Listed records:
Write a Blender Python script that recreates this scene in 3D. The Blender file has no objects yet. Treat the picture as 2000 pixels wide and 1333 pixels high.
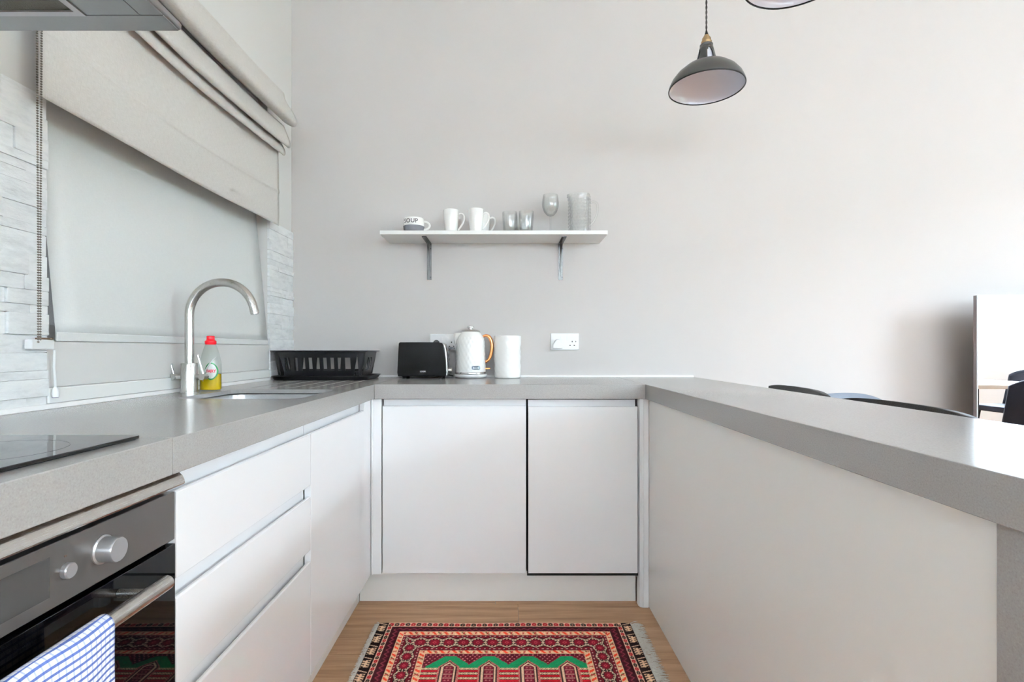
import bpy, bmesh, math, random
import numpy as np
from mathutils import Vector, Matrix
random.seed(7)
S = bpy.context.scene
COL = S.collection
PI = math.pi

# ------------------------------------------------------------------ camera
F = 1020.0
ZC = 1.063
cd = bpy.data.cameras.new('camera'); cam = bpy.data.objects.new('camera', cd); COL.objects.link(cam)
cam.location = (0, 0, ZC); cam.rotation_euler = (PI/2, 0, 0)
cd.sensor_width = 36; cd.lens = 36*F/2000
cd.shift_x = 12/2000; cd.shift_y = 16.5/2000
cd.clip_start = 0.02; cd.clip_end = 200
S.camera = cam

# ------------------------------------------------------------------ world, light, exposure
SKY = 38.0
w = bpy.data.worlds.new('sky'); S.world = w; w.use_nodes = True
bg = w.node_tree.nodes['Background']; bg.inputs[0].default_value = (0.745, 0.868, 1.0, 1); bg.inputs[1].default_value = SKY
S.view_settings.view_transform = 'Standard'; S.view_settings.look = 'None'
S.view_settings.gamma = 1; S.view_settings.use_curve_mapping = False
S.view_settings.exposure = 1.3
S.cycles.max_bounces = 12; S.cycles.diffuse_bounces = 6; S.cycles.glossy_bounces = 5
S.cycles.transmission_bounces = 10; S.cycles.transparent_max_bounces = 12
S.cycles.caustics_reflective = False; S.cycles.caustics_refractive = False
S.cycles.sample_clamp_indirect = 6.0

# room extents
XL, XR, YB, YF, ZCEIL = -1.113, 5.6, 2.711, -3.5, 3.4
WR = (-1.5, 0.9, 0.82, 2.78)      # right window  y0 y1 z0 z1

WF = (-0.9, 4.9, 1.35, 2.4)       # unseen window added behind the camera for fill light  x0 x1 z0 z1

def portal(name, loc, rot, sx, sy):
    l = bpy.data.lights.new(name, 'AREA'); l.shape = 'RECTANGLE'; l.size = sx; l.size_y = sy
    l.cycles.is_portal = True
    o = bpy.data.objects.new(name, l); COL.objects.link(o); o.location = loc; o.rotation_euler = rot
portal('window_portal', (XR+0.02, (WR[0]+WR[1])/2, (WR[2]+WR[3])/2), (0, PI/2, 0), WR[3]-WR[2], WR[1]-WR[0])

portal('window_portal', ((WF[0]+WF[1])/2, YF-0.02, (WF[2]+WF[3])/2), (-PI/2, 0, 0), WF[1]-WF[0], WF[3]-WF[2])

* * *

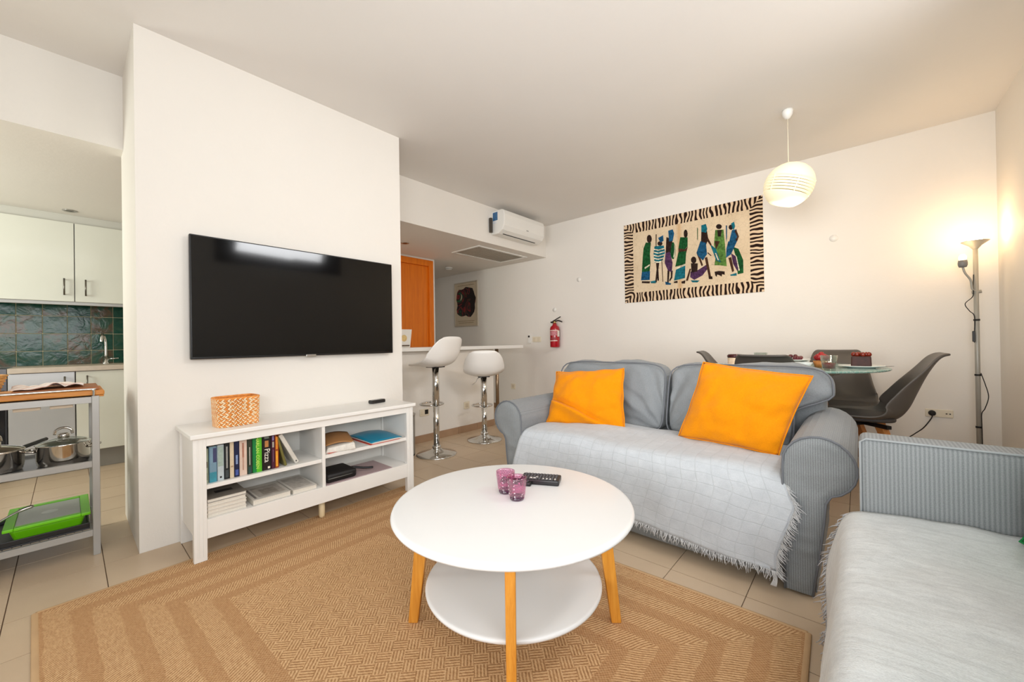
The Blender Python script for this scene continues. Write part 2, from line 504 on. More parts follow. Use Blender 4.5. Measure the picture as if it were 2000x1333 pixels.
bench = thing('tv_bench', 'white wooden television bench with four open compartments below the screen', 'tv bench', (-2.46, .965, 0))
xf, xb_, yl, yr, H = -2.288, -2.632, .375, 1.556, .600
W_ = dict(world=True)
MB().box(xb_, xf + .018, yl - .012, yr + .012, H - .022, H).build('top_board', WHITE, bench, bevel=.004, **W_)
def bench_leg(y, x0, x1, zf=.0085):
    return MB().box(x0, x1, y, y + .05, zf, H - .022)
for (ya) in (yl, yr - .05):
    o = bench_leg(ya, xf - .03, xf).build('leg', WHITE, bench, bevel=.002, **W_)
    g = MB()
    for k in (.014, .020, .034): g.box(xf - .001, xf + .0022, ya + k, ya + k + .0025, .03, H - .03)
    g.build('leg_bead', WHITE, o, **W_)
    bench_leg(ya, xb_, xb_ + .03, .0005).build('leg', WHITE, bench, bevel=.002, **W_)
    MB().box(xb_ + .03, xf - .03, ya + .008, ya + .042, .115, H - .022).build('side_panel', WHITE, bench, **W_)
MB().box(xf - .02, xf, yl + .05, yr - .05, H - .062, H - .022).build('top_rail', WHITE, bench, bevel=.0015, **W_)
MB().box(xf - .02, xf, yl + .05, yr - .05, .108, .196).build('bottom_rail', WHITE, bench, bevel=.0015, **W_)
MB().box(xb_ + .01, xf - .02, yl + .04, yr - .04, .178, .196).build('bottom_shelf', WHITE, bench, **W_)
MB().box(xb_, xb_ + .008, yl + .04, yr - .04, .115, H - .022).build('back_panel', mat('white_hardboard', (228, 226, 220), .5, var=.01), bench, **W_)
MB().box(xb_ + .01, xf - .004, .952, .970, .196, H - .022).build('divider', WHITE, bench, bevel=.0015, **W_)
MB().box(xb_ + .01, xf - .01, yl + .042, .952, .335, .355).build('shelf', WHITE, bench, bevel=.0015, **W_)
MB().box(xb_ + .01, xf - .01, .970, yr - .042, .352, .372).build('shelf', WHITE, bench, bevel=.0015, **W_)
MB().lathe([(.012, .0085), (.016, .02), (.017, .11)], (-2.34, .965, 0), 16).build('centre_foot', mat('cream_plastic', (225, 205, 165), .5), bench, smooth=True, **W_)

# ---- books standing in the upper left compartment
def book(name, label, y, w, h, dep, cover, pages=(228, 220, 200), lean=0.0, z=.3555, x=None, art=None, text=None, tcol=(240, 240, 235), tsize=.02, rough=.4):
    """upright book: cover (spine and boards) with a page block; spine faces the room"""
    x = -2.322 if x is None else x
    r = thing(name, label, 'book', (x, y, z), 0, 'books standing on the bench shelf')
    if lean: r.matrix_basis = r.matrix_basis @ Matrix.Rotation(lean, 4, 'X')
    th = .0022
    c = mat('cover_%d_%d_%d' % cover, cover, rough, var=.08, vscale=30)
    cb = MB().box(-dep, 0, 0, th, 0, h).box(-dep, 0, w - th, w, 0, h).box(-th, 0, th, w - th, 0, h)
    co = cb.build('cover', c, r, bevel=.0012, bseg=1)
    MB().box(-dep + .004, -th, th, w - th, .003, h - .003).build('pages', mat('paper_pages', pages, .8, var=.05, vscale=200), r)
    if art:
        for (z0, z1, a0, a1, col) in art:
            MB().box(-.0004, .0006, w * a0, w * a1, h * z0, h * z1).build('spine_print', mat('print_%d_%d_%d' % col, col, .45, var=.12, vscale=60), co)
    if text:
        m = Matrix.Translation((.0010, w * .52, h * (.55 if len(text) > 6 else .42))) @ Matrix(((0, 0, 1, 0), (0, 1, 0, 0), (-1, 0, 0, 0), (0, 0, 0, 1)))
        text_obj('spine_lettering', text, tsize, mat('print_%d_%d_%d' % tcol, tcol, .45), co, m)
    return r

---

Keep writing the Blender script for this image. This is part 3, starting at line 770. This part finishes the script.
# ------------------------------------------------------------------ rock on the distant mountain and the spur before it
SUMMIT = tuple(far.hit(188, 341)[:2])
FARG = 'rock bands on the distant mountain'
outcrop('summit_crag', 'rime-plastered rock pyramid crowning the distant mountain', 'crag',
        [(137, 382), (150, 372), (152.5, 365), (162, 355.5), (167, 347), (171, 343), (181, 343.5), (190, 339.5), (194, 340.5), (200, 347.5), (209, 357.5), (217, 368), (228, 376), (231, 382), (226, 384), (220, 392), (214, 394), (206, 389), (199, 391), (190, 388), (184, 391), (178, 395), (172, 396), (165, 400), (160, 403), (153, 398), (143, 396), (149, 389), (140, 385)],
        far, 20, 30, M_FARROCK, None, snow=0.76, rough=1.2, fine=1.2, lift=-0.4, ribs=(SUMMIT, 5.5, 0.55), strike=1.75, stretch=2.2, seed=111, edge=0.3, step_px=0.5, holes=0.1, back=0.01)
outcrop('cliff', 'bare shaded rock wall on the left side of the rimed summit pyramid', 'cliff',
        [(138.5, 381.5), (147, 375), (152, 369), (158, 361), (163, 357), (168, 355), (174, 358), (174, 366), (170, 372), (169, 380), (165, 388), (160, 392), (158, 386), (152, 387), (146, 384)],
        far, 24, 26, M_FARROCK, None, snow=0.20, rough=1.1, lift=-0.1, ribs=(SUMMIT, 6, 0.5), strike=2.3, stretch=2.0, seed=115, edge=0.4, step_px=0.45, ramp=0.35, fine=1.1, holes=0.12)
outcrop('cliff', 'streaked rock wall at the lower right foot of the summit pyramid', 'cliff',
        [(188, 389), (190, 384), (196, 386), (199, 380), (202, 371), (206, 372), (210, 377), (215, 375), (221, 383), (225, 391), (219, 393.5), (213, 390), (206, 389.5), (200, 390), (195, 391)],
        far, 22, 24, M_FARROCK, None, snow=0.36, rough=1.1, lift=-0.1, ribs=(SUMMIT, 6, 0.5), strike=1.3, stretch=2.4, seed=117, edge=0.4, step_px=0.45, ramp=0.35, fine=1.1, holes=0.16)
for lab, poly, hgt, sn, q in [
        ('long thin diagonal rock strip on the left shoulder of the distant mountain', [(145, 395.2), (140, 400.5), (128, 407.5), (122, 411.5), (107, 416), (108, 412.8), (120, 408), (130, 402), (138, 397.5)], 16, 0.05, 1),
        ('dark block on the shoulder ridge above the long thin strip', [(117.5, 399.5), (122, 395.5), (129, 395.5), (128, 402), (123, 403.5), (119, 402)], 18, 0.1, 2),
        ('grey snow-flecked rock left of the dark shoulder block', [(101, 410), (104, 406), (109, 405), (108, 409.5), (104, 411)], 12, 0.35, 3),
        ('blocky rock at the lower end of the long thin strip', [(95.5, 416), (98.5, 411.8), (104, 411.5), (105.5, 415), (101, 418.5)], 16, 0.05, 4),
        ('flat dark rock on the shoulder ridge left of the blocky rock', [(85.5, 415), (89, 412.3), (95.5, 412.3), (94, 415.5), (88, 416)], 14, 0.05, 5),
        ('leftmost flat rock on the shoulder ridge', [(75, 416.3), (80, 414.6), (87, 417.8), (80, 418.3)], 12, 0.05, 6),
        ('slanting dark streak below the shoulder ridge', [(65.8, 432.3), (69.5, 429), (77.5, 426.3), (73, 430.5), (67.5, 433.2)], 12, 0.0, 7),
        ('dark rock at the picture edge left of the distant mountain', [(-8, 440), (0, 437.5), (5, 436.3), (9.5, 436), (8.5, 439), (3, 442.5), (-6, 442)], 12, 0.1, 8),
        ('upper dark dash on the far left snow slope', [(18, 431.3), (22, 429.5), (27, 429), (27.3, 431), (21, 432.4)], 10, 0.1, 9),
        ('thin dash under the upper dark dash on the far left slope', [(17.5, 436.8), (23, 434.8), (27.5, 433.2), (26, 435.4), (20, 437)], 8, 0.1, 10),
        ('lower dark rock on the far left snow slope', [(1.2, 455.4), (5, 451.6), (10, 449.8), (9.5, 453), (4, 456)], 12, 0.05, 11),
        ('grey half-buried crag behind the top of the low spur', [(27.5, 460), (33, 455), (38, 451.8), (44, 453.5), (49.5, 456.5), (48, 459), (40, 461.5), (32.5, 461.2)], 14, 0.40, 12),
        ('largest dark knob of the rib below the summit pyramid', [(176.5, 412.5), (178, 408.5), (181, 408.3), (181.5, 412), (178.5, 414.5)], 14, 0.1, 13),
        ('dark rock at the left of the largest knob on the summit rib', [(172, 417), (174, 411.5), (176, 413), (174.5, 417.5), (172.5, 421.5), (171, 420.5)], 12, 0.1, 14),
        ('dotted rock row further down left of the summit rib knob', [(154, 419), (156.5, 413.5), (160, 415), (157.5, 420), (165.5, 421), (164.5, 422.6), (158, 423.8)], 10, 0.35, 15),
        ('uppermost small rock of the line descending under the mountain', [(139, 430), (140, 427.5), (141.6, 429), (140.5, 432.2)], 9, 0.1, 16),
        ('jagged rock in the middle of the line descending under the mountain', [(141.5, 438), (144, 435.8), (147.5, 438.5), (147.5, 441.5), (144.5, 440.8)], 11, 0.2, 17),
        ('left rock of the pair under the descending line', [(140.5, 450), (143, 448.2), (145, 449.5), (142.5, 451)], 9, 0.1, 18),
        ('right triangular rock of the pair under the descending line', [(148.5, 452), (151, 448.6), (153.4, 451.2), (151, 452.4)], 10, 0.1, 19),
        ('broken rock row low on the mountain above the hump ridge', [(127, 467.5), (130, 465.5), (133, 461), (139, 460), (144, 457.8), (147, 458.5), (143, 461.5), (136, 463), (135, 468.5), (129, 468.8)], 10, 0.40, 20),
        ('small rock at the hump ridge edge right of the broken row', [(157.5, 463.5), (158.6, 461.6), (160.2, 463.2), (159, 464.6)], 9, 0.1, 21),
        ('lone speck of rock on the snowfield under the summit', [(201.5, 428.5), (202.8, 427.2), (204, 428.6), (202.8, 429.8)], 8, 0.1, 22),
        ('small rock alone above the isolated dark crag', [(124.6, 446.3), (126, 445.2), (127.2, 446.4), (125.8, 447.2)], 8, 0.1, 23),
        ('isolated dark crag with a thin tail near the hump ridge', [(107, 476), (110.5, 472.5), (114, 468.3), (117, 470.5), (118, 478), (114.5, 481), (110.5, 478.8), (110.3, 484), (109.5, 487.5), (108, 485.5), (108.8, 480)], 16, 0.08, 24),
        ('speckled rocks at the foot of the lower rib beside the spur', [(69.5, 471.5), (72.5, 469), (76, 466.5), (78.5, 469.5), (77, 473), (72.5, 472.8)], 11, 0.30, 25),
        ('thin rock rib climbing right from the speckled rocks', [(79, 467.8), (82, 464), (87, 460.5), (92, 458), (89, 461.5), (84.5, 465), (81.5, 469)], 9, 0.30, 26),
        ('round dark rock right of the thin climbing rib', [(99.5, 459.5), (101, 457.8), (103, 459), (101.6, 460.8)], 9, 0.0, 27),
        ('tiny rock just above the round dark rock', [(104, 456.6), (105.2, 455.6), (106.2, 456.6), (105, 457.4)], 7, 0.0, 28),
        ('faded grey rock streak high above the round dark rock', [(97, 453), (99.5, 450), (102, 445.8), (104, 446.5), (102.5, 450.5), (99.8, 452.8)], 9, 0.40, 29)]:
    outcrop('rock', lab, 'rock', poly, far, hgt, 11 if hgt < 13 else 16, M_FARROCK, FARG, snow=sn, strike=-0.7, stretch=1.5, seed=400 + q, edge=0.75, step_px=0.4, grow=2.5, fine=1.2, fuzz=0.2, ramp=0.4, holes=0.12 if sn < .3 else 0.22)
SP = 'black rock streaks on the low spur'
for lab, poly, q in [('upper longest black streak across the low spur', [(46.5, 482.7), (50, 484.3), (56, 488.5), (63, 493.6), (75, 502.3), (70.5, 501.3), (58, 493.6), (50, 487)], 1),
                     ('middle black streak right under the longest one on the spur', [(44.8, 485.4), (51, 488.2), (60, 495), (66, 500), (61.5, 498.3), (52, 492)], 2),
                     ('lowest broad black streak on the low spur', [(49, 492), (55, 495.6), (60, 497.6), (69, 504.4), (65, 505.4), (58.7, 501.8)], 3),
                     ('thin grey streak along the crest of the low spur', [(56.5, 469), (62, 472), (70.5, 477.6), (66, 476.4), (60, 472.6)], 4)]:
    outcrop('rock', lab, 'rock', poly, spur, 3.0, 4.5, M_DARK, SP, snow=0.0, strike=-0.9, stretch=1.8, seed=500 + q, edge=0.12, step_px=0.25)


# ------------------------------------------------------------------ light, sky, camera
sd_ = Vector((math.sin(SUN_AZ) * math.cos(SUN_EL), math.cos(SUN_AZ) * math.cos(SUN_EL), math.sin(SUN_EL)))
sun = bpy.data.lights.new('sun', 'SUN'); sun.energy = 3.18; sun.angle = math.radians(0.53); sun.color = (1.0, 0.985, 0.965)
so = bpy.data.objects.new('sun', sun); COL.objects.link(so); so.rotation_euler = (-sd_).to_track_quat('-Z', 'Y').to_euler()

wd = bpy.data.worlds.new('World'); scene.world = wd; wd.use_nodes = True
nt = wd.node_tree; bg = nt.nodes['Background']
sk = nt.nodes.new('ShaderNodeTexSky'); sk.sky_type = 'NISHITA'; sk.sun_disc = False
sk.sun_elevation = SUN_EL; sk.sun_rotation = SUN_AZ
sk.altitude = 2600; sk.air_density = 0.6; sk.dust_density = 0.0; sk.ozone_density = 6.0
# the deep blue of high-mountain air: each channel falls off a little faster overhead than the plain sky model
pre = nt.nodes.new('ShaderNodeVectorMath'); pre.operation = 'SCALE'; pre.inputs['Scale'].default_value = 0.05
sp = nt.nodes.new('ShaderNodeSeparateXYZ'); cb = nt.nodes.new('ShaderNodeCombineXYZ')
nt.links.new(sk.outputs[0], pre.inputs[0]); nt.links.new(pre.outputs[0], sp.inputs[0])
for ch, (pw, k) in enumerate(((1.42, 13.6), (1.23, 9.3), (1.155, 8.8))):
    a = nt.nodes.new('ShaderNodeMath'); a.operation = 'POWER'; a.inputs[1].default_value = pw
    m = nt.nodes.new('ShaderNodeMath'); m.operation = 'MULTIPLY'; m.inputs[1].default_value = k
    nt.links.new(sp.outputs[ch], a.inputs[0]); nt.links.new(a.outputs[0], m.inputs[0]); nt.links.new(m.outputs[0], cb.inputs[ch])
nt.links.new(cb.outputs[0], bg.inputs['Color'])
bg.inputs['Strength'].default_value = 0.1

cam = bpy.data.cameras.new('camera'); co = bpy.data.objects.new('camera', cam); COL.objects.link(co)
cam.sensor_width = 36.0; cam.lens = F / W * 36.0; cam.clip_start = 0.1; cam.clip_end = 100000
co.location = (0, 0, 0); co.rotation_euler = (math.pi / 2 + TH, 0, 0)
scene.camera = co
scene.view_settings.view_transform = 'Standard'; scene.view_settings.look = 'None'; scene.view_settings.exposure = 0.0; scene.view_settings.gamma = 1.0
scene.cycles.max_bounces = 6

Task brief: Copy the lines above exactly, starting with the line that contains "Write a Blender" and ending with the line that contains "WF = (-0.9, 4.9, 1.35, 2.4)", and leave out any pictures.

Answer to the problem:
Write a Blender Python script that recreates this scene in 3D. The Blender file has no objects yet. Treat the picture as 2000 pixels wide and 1333 pixels high.
import bpy, bmesh, math, random
import numpy as np
from mathutils import Vector, Matrix
random.seed(7)
S = bpy.context.scene
COL = S.collection
PI = math.pi

# ------------------------------------------------------------------ camera
F = 1020.0
ZC = 1.063
cd = bpy.data.cameras.new('camera'); cam = bpy.data.objects.new('camera', cd); COL.objects.link(cam)
cam.location = (0, 0, ZC); cam.rotation_euler = (PI/2, 0, 0)
cd.sensor_width = 36; cd.lens = 36*F/2000
cd.shift_x = 12/2000; cd.shift_y = 16.5/2000
cd.clip_start = 0.02; cd.clip_end = 200
S.camera = cam

# ------------------------------------------------------------------ world, light, exposure
SKY = 38.0
w = bpy.data.worlds.new('sky'); S.world = w; w.use_nodes = True
bg = w.node_tree.nodes['Background']; bg.inputs[0].default_value = (0.745, 0.868, 1.0, 1); bg.inputs[1].default_value = SKY
S.view_settings.view_transform = 'Standard'; S.view_settings.look = 'None'
S.view_settings.gamma = 1; S.view_settings.use_curve_mapping = False
S.view_settings.exposure = 1.3
S.cycles.max_bounces = 12; S.cycles.diffuse_bounces = 6; S.cycles.glossy_bounces = 5
S.cycles.transmission_bounces = 10; S.cycles.transparent_max_bounces = 12
S.cycles.caustics_reflective = False; S.cycles.caustics_refractive = False
S.cycles.sample_clamp_indirect = 6.0

# room extents
XL, XR, YB, YF, ZCEIL = -1.113, 5.6, 2.711, -3.5, 3.4
WR = (-1.5, 0.9, 0.82, 2.78)      # right window  y0 y1 z0 z1

WF = (-0.9, 4.9, 1.35, 2.4)       # unseen window added behind the camera for fill light  x0 x1 z0 z1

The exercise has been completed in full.